*Exercise*.
Copy every line in which the string "scene" occurs.

*Raw data*.
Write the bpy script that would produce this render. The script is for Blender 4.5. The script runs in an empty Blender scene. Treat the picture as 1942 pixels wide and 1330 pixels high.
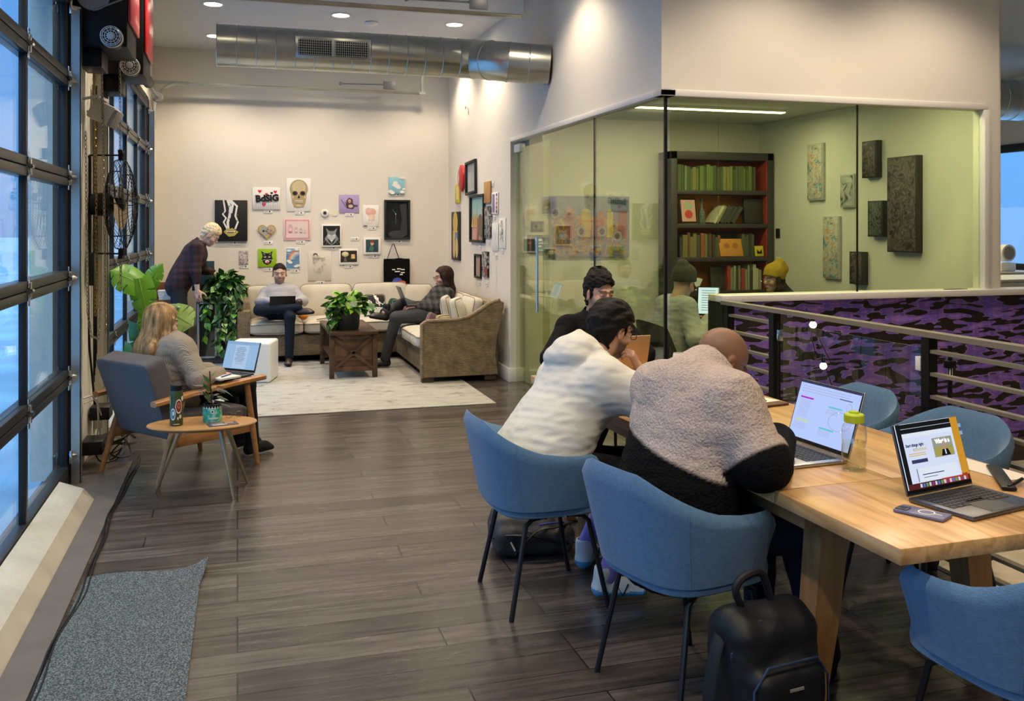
import bpy, bmesh, math, random
import numpy as np
from mathutils import Vector as Vec, Matrix
random.seed(7)
SC = bpy.context.scene
COL = SC.collection
R = math.radians
PI = math.pi
# ---------------------------------------------------------------- camera, world, exposure
cd = bpy.data.cameras.new('camera'); cam = bpy.data.objects.new('camera', cd); COL.objects.link(cam)
cam.location = (0, 0, 1.6); cam.rotation_euler = (R(90), 0, R(-16.5))
cd.sensor_width = 36; cd.lens = 36*1758/1942; cd.shift_y = -235/1942; cd.clip_end = 300; cd.clip_start = .05
SC.camera = cam
vs = SC.view_settings
SC.display_settings.display_device = 'sRGB'
vs.view_transform = 'Standard'; vs.look = 'None'; vs.gamma = 1; vs.use_curve_mapping = False; vs.exposure = 0.78
W = bpy.data.worlds.new('world'); SC.world = W; W.use_nodes = True
nt = W.node_tree; nt.nodes.clear()
wo = nt.nodes.new('ShaderNodeOutputWorld'); wb = nt.nodes.new('ShaderNodeBackground')
tc = nt.nodes.new('ShaderNodeTexCoord'); sx = nt.nodes.new('ShaderNodeSeparateXYZ'); cr = nt.nodes.new('ShaderNodeValToRGB')
nt.links.new(tc.outputs['Generated'], sx.inputs[0]); nt.links.new(sx.outputs['Z'], cr.inputs[0])
cr.color_ramp.elements[0].position = 0; cr.color_ramp.elements[0].color = (.035, .095, .20, 1)
cr.color_ramp.elements[1].position = .35; cr.color_ramp.elements[1].color = (.045, .125, .28, 1)
e_ = cr.color_ramp.elements.new(.75); e_.color = (.62, .85, 1, 1)
nt.links.new(cr.outputs[0], wb.inputs[0]); nt.links.new(wb.outputs[0], wo.inputs[0]); wb.inputs[1].default_value = 3.0
SC.cycles.max_bounces = 8; SC.cycles.transparent_max_bounces = 16
SC.cycles.diffuse_bounces = 4; SC.cycles.glossy_bounces = 4
SC.cycles.sample_clamp_indirect = 6; SC.cycles.caustics_reflective = False; SC.cycles.caustics_refractive = False
WARM = (1, .81, .59)
def lamp(kind, name, loc, energy, color, aim=None, **kw):
    l = bpy.data.lights.new(name, kind); o = bpy.data.objects.new(name, l); COL.objects.link(o)
    l.energy = energy; l.color = color; o.location = loc
    if aim is not None: o.rotation_euler = (Vec(aim)-Vec(loc)).to_track_quat('-Z', 'Y').to_euler()
    for k, v in kw.items(): setattr(l, k, v)
    return o
# daylight gates in the openings (sky portals: they add no light, only steer the sky's)
for (y0, y1) in ((-1.2, 2.4), (2.6, 6.25), (7.6, 11.5)):
    o = lamp('AREA', 'sky_portal', (-1.02, (y0+y1)/2, 1.55), 1, (1, 1, 1), (3, (y0+y1)/2, 1.55), shape='RECTANGLE', size=y1-y0, size_y=3.0)
    o.rotation_euler = (0, R(-90), 0); o.data.shape = 'RECTANGLE'; o.data.size = 3.0; o.data.size_y = y1-y0
    o.data.cycles.is_portal = True
# ---------------------------------------------------------------- materials
MATS = {}
def mat(name, col=(.5, .5, .5), rough=.6, metal=0, bump=0, scale=60, var=0, vscale=None, stretch=(1, 1, 1), em=0, emc=None,
        attr=None, spec=.5, coat=0, sss=0, sheen=0, alpha=1):
    if name in MATS: return MATS[name]
    m = bpy.data.materials.new(name); m.use_nodes = True; t = m.node_tree; b = t.nodes['Principled BSDF']
    b.inputs['Base Color'].default_value = (*col, 1); b.inputs['Roughness'].default_value = rough; b.inputs['Metallic'].default_value = metal
    b.inputs['Specular IOR Level'].default_value = spec; b.inputs['Coat Weight'].default_value = coat; b.inputs['Sheen Weight'].default_value = sheen
    if alpha < 1: b.inputs['Alpha'].default_value = alpha
    if em: b.inputs['Emission Color'].default_value = (*(emc or col), 1); b.inputs['Emission Strength'].default_value = em
    L = t.links.new; N = t.nodes.new
    src = None
    if attr:
        a = N('ShaderNodeAttribute'); a.attribute_name = attr; src = a.outputs['Color']; L(src, b.inputs['Base Color'])
    if bump or var:
        c = N('ShaderNodeTexCoord'); mp = N('ShaderNodeMapping'); L(c.outputs['Object'], mp.inputs[0]); mp.inputs['Scale'].default_value = stretch
    if var:
        n = N('ShaderNodeTexNoise'); n.inputs['Scale'].default_value = vscale or scale*.3; n.inputs['Detail'].default_value = 5; L(mp.outputs[0], n.inputs[0])
        mr = N('ShaderNodeMapRange'); mr.inputs[1].default_value = .3; mr.inputs[2].default_value = .7
        mr.inputs[3].default_value = 1-var; mr.inputs[4].default_value = 1+var; L(n.outputs[0], mr.inputs[0])
        mx = N('ShaderNodeMix'); mx.data_type = 'RGBA'; mx.blend_type = 'MULTIPLY'; mx.inputs[0].default_value = 1
        if src: L(src, mx.inputs[6])
        else: mx.inputs[6].default_value = (*col, 1)
        L(mr.outputs[0], mx.inputs[7]); L(mx.outputs[2], b.inputs['Base Color'])
    if bump:
        n = N('ShaderNodeTexNoise'); n.inputs['Scale'].default_value = scale; n.inputs['Detail'].default_value = 4; L(mp.outputs[0], n.inputs[0])
        bp = N('ShaderNodeBump'); bp.inputs['Strength'].default_value = min(1, bump); bp.inputs['Distance'].default_value = .01*max(1, bump)
        L(n.outputs[0], bp.inputs['Height']); L(bp.outputs[0], b.inputs['Normal'])
    MATS[name] = m
    return m
def emis(name, col, s):
    if name in MATS: return MATS[name]
    m = bpy.data.materials.new(name); m.use_nodes = True; t = m.node_tree; t.nodes.clear()
    e = t.nodes.new('ShaderNodeEmission'); o = t.nodes.new('ShaderNodeOutputMaterial'); t.links.new(e.outputs[0], o.inputs[0])
    e.inputs[0].default_value = (*col, 1); e.inputs[1].default_value = s*.52; MATS[name] = m
    return m
def glass(name, tint, rough=.0, ior=1.45, gain=1.0):
    m = bpy.data.materials.new(name); m.use_nodes = True; t = m.node_tree; t.nodes.clear(); N = t.nodes.new; L = t.links.new
    o = N('ShaderNodeOutputMaterial'); mx = N('ShaderNodeMixShader'); tr = N('ShaderNodeBsdfTransparent'); gl = N('ShaderNodeBsdfGlossy'); fr = N('ShaderNodeFresnel')
    tr.inputs[0].default_value = (*tint, 1); gl.inputs[0].default_value = (.95, .97, .97, 1); gl.inputs[1].default_value = rough; fr.inputs[0].default_value = ior
    # back faces see the inverse index; take the front index for both sides of the thin pane
    ge = N('ShaderNodeNewGeometry'); mp = N('ShaderNodeMath'); mp.operation = 'MULTIPLY_ADD'; mp.inputs[1].default_value = 1/ior-ior; mp.inputs[2].default_value = ior
    L(ge.outputs['Backfacing'], mp.inputs[0]); L(mp.outputs[0], fr.inputs['IOR'])
    ml = N('ShaderNodeMath'); ml.operation = 'MULTIPLY'; ml.inputs[1].default_value = gain; ml.use_clamp = True
    L(fr.outputs[0], ml.inputs[0]); L(ml.outputs[0], mx.inputs[0]); L(tr.outputs[0], mx.inputs[1]); L(gl.outputs[0], mx.inputs[2]); L(mx.outputs[0], o.inputs[0])
    MATS[name] = m
    return m
def nodemat(name, fn, rough=.6, **kw):
    m = mat(name, (.5, .5, .5), rough, **kw); t = m.node_tree; b = t.nodes['Principled BSDF']; fn(t, b, t.nodes.new, t.links.new)
    return m
def ramp(t, stops, const=False):
    r = t.nodes.new('ShaderNodeValToRGB'); e = r.color_ramp.elements
    if const: r.color_ramp.interpolation = 'CONSTANT'
    while len(e) < len(stops): e.new(.5)
    for i, (p, c) in enumerate(stops): e[i].position = p; e[i].color = (*c, 1)
    return r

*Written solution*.
Write the bpy script that would produce this render. The script is for Blender 4.5. The script runs in an empty Blender scene. Treat the picture as 1942 pixels wide and 1330 pixels high.
SC = bpy.context.scene